Baron de Zuylen, an early and influential automobile enthusiast, had his Peugeot stolen in 1896, by his mechanic. Which may also be the first dirtbag mechanic in recorded history as well. Mechanisms to prevent cars from being stolen were probably at least imagined soon after that.


I'm sure the good Baron's first sketches of an anti-theft system involved guillotines and swinging maces, but for years the most effective anti-theft systems in a world of largely open cars was probably an irritated rotwieller on the passenger's seat. The earliest actual patent of something we would recognize as a car alarm seems to have been applied for patent in 1918.

The system is an actual, electric immobilizer/alarm system, invented by a pair of Portland men, St. George Evans and Edward Birkenbuel. They developed a very clever, fairly modern-seeming (to a degree) mechanism, especially when compared to other, much more mechanical attempts around the same time. For example, here's a system as described in the June 1920 issue of Popular Mechanics:

"A friction gear, thrown into or out of engagement with the shaft by a cam, is enclosed with the alarm in a riveted steel case, fixed to the shaft housing and radius rods. The cam also short-circuits the magneto, so that turning the key in the lock stops the engine and sets the alarm. The lock is located in the floor of the driving compartment."


Riveted steel cases, shafts, cams — that's a lot of heavy hardware to use for an alarm. What these Portland boys did that's so interesting is to make an all-electric system that even sort of prefigures more modern computer-based systems.
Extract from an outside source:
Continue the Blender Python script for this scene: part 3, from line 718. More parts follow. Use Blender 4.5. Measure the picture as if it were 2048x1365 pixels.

Except your wet, sticky brain is the computer.

The Evans-Birkenbuel system utilizes a 3x3 grid of double-contact switches on a panel through which the current from the battery (or magneto) is routed when the car's ignition is activated. The current is either diverted to the spark plugs or the horn depending on the settings of the switches. So, the end results are either you get to start your car, or your horn blasts until your battery is dead. Not bad!


The way it's operated seems to be like this: the owner of the Franklin or Hupmobile or whatever sets a combination of the switches to their closed position via a special little key that allows the switches to be set without being able to see their positions. See, the switches are all in a box that numbers the switches and only provides access through small holes, hiding the switch position.


So, let's say you leave the car, and set switches 8, 4, and, oh, 3. That becomes your combination. Anyone trying to steal your car would need to know what switches you set, and trying to figure out the combination without seeing the switch positions would be really, really hard.

So, your brain is the computer that stores the combination of switches, and that combination can be reset every time you drive. It could also be as complex or simple as you want — 1 switch for just slowing a potential thief down, all the way up to... well, I guess 9, but then all switches would be on, which isn't much of a combination. After a point it becomes figuring out which to leave off, but not knowing any of that, it's still quite difficult.


It sort of feels like a 2D Rubik's cube, in a way. Same 3x3 grid, same result that the more you screw with it, the worse off you'd likely be. You could be very methodical, and try all combinations, but even with only two switches set the odds of finding it before the angry, 19teens-1920s owner comes back with one of those two-black-ball-circus-style barbells to whoop your ass with seems remote.

There's issues here— someone tampering with it could effectively keep you from starting the car as well, and that's hardly ideal. Still, considering the technology of the time it's a pretty impressive bit of hacking simple switches into a viable alarm. In fact, it'd be quite easy to replicate something like this today, using either relays or automotive switches that can handle 12V. You'd be faced with the same issues, but for a quick-cheap-dirty system, you could do worse.


I mean, I probably could have used one.